Using Rauscher’s 3D atmospheric simulations and her colleagues’ detailed radiative transfer model, the pair calculated hot Jupiters’ expected Doppler shifts under various conditions. They were the first to come out with results on the topic, showing that with just slightly improved observations, this measurement could help distinguish which planets’ winds were being slowed by magnetic drag. They also found that it might be useful, when paired with supplemental measurements, in constraining planets’ rotation rates.

Rauscher is quick to share credit with strong advisors and collaborators for the substantial progress she’s made. She also credits some of it to her modeling approach. “I tend to work on models at intermediate levels of complexity,” she says. “The goal is to capture enough of the physics to accurately reflect reality, while leaving things sufficiently clear to get a handle on the underlying processes.”

And while she says she will always love hot Jupiters, she is eager to take advantage of better instrumentation and new exoplanet discoveries to apply her models to planets that are smaller and farther from their host stars.
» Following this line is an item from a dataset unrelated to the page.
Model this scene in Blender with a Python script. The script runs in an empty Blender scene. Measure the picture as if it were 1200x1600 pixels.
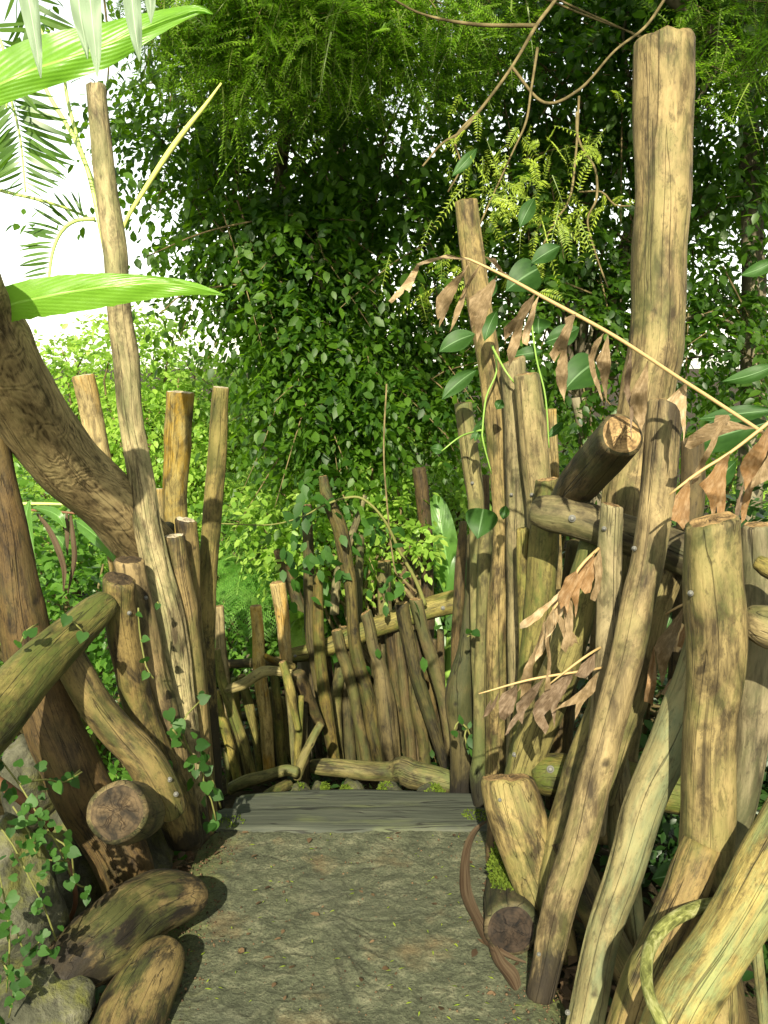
import bpy, bmesh, math, random
import numpy as np
from mathutils import Vector, noise as mnoise

random.seed(7)
RNG = np.random.default_rng(11)
SC = bpy.context.scene
COL = SC.collection

# ------------------------------------------------------------------ camera
F = 1500.0
CAM_H = 1.6
PITCH = math.atan(230 / 1500)
CP, SP = math.cos(PITCH), math.sin(PITCH)


def depth(py, Y):
    return Y / (CP + (800 - py) / F * SP)


def P(px, py, Y):
    """point of the place seen at (px, py) of the photograph, Y metres ahead"""
    u, v = (px - 600) / F, (800 - py) / F
    t = depth(py, Y)
    return Vector((t * u, Y, CAM_H + t * (-SP + v * CP)))


cam = bpy.data.cameras.new('camera')
cam.sensor_fit = 'VERTICAL'
cam.sensor_height = 36
cam.lens = F / 1600 * 36
cam.clip_end = 2000
cam.clip_start = 0.02
camo = bpy.data.objects.new('camera', cam)
camo.location = (0, 0, CAM_H)
camo.rotation_euler = (math.radians(90) - PITCH, 0, 0)
COL.objects.link(camo)
SC.camera = camo

# ------------------------------------------------------------------ light
SUN_DIR = Vector((-0.06, -0.80, 0.50)).normalized()      # towards the sun
SUN_EL = math.asin(SUN_DIR.z)
SUN_AZ = math.atan2(SUN_DIR.x, SUN_DIR.y)
world = bpy.data.worlds.new('World')
SC.world = world
world.use_nodes = True
wn = world.node_tree
bg = wn.nodes['Background']
sky = wn.nodes.new('ShaderNodeTexSky')
sky.sky_type = 'NISHITA'
sky.sun_disc = False
sky.sun_elevation = SUN_EL
sky.sun_rotation = SUN_AZ
sky.air_density = 1.0
sky.dust_density = 0.7
sky.ozone_density = 0.5
hs = wn.nodes.new('ShaderNodeHueSaturation')
hs.inputs['Saturation'].default_value = 0.35
wn.links.new(sky.outputs[0], hs.inputs['Color'])
tint = wn.nodes.new('ShaderNodeMix')
tint.data_type = 'RGBA'
tint.blend_type = 'MULTIPLY'
tint.inputs[0].default_value = 1
tint.inputs[7].default_value = (1.0, .98, .84, 1)
wn.links.new(hs.outputs[0], tint.inputs[6])
wn.links.new(tint.outputs[2], bg.inputs['Color'])
bg.inputs['Strength'].default_value = 0.09
sun = bpy.data.lights.new('sun', 'SUN')
sun.energy = 3.6
sun.angle = math.radians(0.5)
sun.color = (1.0, 0.91, 0.72)
suno = bpy.data.objects.new('sun', sun)
suno.rotation_euler = SUN_DIR.to_track_quat('Z', 'Y').to_euler()
COL.objects.link(suno)
SC.view_settings.view_transform = 'Standard'
SC.view_settings.look = 'None'
SC.view_settings.exposure = 1.9
SC.view_settings.gamma = 1.0
SC.view_settings.use_curve_mapping = False
SC.cycles.max_bounces = 8
SC.cycles.transparent_max_bounces = 4
SC.cycles.use_denoising = True


# ------------------------------------------------------------------ materials
class NT:
    def __init__(self, name):
        self.m = bpy.data.materials.new(name)
        self.m.use_nodes = True
        self.t = self.m.node_tree
        self.n = self.t.nodes
        self.b = self.n['Principled BSDF']
        self.out = self.n['Material Output']

    def lk(self, a, b):
        self.t.links.new(a, b)

    def new(self, kind, **kw):
        n = self.n.new(kind)
        for k, v in kw.items():
            setattr(n, k, v)
        return n

    def attr(self, name):
        return self.new('ShaderNodeAttribute', attribute_name=name)

    def mapping(self, vec, scale, loc=(0, 0, 0)):
        m = self.new('ShaderNodeMapping')
        m.inputs['Scale'].default_value = scale
        m.inputs['Location'].default_value = loc
        self.lk(vec, m.inputs['Vector'])
        return m.outputs[0]

    def noise(self, vec, scale=1, detail=5, rough=.55, dist=0):
        n = self.new('ShaderNodeTexNoise')
        n.inputs['Scale'].default_value = scale
        n.inputs['Detail'].default_value = detail
        n.inputs['Roughness'].default_value = rough
        n.inputs['Distortion'].default_value = dist
        if vec is not None:
            self.lk(vec, n.inputs['Vector'])
        return n.outputs['Fac']

    def ramp(self, fac, stops):
        r = self.new('ShaderNodeValToRGB')
        e = r.color_ramp.elements
        while len(e) < len(stops):
            e.new(.5)
        for i, (p, c) in enumerate(stops):
            e[i].position = p
            e[i].color = (c, c, c, 1) if not isinstance(c, tuple) else (*c, 1)
        self.lk(fac, r.inputs[0])
        return r.outputs[0]

    def mix(self, fac, a, b, mode='MIX'):
        m = self.new('ShaderNodeMix', data_type='RGBA', blend_type=mode)
        for s, v in ((m.inputs[0], fac), (m.inputs[6], a), (m.inputs[7], b)):
            if isinstance(v, (int, float)):
                s.default_value = v
            elif isinstance(v, tuple):
                s.default_value = (*v, 1)
            else:
                self.lk(v, s)
        return m.outputs[2]

    def math(self, op, a, b=0.0, c=None):
        m = self.new('ShaderNodeMath', operation=op)
        for s, v in zip(m.inputs, (a, b, c)):
            if v is None:
                continue
            if isinstance(v, (int, float)):
                s.default_value = v
            else:
                self.lk(v, s)
        return m.outputs[0]

    def bump(self, h, strength=.5, dist=.01):
        b = self.new('ShaderNodeBump')
        b.inputs['Strength'].default_value = strength
        b.inputs['Distance'].default_value = dist
        self.lk(h, b.inputs['Height'])
        self.lk(b.outputs[0], self.b.inputs['Normal'])

    def basic(self, col, rough=.7, spec=.3):
        if isinstance(col, tuple):
            self.b.inputs['Base Color'].default_value = (*col, 1)
        else:
            self.lk(col, self.b.inputs['Base Color'])
        self.b.inputs['Roughness'].default_value = rough
        self.b.inputs['Specular IOR Level'].default_value = spec
        return self.m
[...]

She feels Michigan is an excellent place to do it. “This department is excited about exoplanets, so they’re really supportive of my work,” she says. “And there are so many people doing complementary work: John Monnier on the observational side; Fred Adams, who’s worked extensively on exoplanets; and a huge Atmospheric, Oceanic and Space Sciences Department. Plus, the students are great. This is a good place to get stuff done.”